By Agence France Presse (AFP)
Wednesday, February 18, 2009
OCCUPIED JERUSALEM: Truckloads of apples were sent from the Israeli-occupied Golan Heights to Syria on Tuesday after Israel authorized the export of 8,000 tons to its longtime foe. The first shipments went through the Kuneitra crossing on Tuesday morning, a military spokesman said. "An apple transfer through the demarcation line between the occupied Golan and Syria ... is no everyday event," the International Committee of the Red Cross, which organized the operation, said in a statement.
"The ICRC is acting in its capacity as a neutral intermediary at the request of the farmers of the occupied Golan and with the approval of the Syrian and Israeli authorities," the humanitarian organization said in a statement.

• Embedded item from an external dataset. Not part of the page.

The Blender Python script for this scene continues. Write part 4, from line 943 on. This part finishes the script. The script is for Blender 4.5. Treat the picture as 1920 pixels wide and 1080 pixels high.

"We hope this operation will help create an environment conducive to raising other humanitarian concerns, for example the fact that family members separated by the demarcation line cannot cross the gates to maintain family ties," said Jean-Jacques Fresard, who heads the ICRC delegation in Syria.
The transfer of the apples is expected to take between six and eight weeks, and marks the fourth time the ICRC has conducted such an operation.
Apple production is a main source of income for Syrian farmers in the Golan, which Israel occupied in the 1967 war and de facto annexed in 1981 in a move never recognized by the international community.
More than 18,000 Syrians, mostly Druze, are left from the Golan's original population of 150,000. The vast majority of the Druze have refused to take Israeli citizenship.
Nearly 20,000 Jewish settlers also live in the occupied Syrian territory.